Governments have critical role in future energy investments

As major transformations are underway for the global energy sector, energy demand is set to grow by more than 25 percent to 2040, requiring more than $2 trillion a year of investment in new energy supply, says World Energy Outlook 2018 from International Energy Agency (IEA).

Considering the growth and investment required in the sector, the report underlines that governments will have a critical influence in the direction of the future energy system.

Oil markets are entering a period of renewed uncertainty and volatility, including a possible supply gap in the early 2020s. Meanwhile, demand for natural gas is on the rise, erasing talk of a glut as China emerges as a giant consumer. Solar PV is charging ahead, but other low-carbon technologies and especially efficiency policies still require a big push.

“Our analysis shows that over 70 percent of global energy investments will be government-driven and as such the message is clear – the world’s energy destiny lies with government decisions,” said Dr Fatih Birol, the IEA’s executive director.

“Crafting the right policies and proper incentives will be critical to meeting our common goals of securing energy supplies, reducing carbon emissions, improving air quality in urban centers, and expanding basic access to energy in Africa and elsewhere,” Birol added.

As oil consumption is set to grow in the coming decades, approvals of conventional oil projects need to double from their current low levels. Without such a pick-up in investment, US shale production, which has already been expanding at record pace, would have to add more than 10 million barrels a day from today to 2025, the equivalent of adding another Russia to global supply in seven years – which would be a historically unprecedented feat.

In power markets, renewables have become the technology of choice, making up almost two-thirds of global capacity additions to 2040, thanks to falling costs and supportive government policies.

According to IEA, the interest around renewable is transforming the global power mix, with the share of renewables in generation rising to over 40% by 2040, from 25% today, even though coal remains the largest source and gas remains the second-largest.

However, the expansion also brings associated challenges that policy makers need to address quickly. With higher variability in supplies, power systems will need to make flexibility the cornerstone of future electricity markets in order to keep the lights on.

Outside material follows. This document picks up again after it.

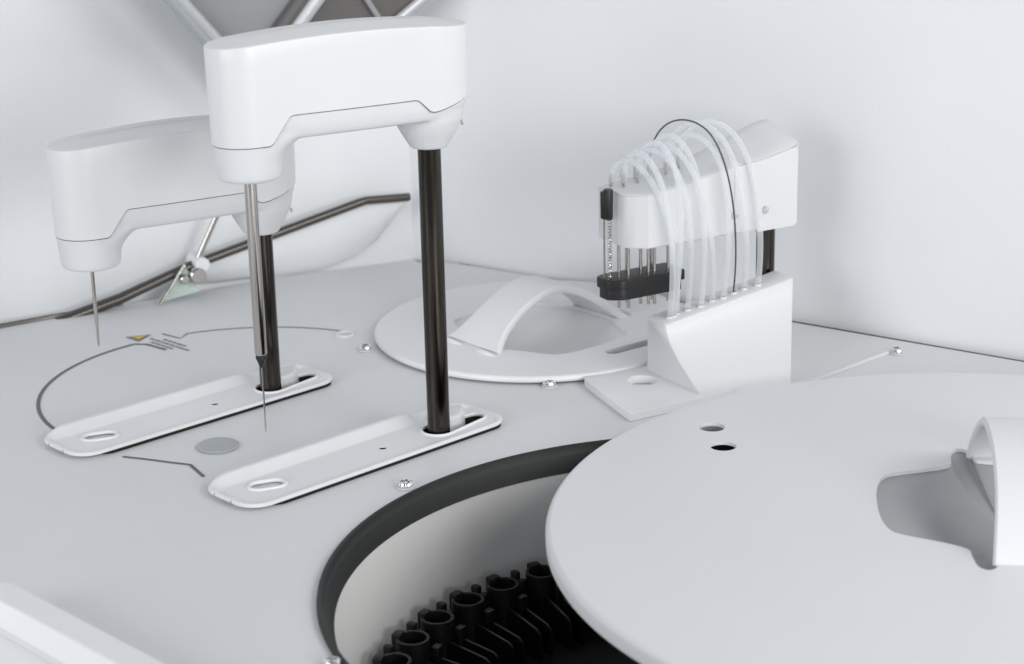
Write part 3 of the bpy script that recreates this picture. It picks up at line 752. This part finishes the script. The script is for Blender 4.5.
# ------------------------------------------------------------------ camera
F = 1950; PITCH = radians(17.5); ROLL = radians(-1.3); D = 1.5
fw = Vector((0, cos(PITCH), -sin(PITCH))); r0 = Vector((1, 0, 0)); u0 = r0.cross(fw)
rt = r0 * cos(ROLL) + u0 * sin(ROLL); up = u0 * cos(ROLL) - r0 * sin(ROLL)
cam = bpy.data.cameras.new('camera'); co = bpy.data.objects.new('camera', cam); C.objects.link(co)
mt = Matrix((rt, up, -fw)).transposed().to_4x4(); mt.translation = -fw * D; co.matrix_world = mt
cam.sensor_width = 36; cam.sensor_fit = 'HORIZONTAL'; cam.lens = 36 * F / 1024; cam.clip_start = .05; cam.clip_end = 50
cam.dof.use_dof = True; cam.dof.focus_distance = 1.26; cam.dof.aperture_fstop = 10
sc.camera = co

# ------------------------------------------------------------------ studio light
w = bpy.data.worlds.new('World'); sc.world = w; w.use_nodes = True
bg = w.node_tree.nodes['Background']; bg.inputs[0].default_value = (.88, .93, 1.0, 1); bg.inputs[1].default_value = .34
def softbox(name, loc, aim, sx, sy, power, col=(1, 1, 1)):
    l = bpy.data.lights.new(name, 'AREA'); l.shape = 'RECTANGLE'; l.size = sx; l.size_y = sy; l.energy = power; l.color = col
    o = bpy.data.objects.new(name, l); C.objects.link(o); o.location = loc
    o.rotation_euler = (Vector(aim) - Vector(loc)).to_track_quat('-Z', 'Y').to_euler(); return o
softbox('key_softbox', (.85, -1.85, .40), (.0, -.1, .10), .9, .4, 13.5, (1, .985, .965))
softbox('left_softbox', (-1.35, -1.6, .55), (.05, 0, .1), 1.1, .8, 15, (.96, .98, 1))
softbox('upper_softbox', (.98, -1.0, .85), (.0, -.35, 0), .6, .5, 6.5, (1, .99, .98))
l = bpy.data.lights.new('corner_spot', 'SPOT'); l.energy = 52; l.spot_size = radians(17.5); l.spot_blend = 1; l.shadow_soft_size = .25; l.color = (1, .99, .98)
o = bpy.data.objects.new('corner_spot', l); C.objects.link(o); o.location = (.20, -2.1, 1.4)
o.rotation_euler = (Vector((-.03, .17, .20)) - o.location).to_track_quat('-Z', 'Y').to_euler()
sc.view_settings.view_transform = 'Standard'; sc.view_settings.look = 'None'; sc.view_settings.exposure = 0; sc.view_settings.gamma = 1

The issue is of growing urgency as countries around the world are quickly ramping up their share of solar PV and wind, and will require market reforms, grid investments, as well as improving demand-response technologies, such as smart meters and battery storage technologies, the report said.

Electricity markets are also undergoing a unique transformation with higher demand brought by the digital economy, electric vehicles and other technological change. The report finds that higher electrification would lead to a peak in oil demand by 2030, and reduce harmful local air pollutant. But it would have a negligible impact on carbon emissions without stronger efforts to increase the share of renewables and low-carbon sources of power.

IEA also finds t hat global energy-related CO2 emissions peak around 2020 and then enter a steep and sustained decline, fully in line with the trajectory required to achieve the objectives of the Paris Agreement on climate change.

But most emissions linked to energy infrastructure are already essentially locked-in. In particular, coal-fired power plants, which account for one-third of energy-related CO2 emissions today, represent more than a third of cumulative locked-in emissions to 2040.

To meet the climate targets, there needs to be a systematic preference for investment in sustainable energy technologies. Also, there should be a smarter way to use the existing energy system, IEA report says.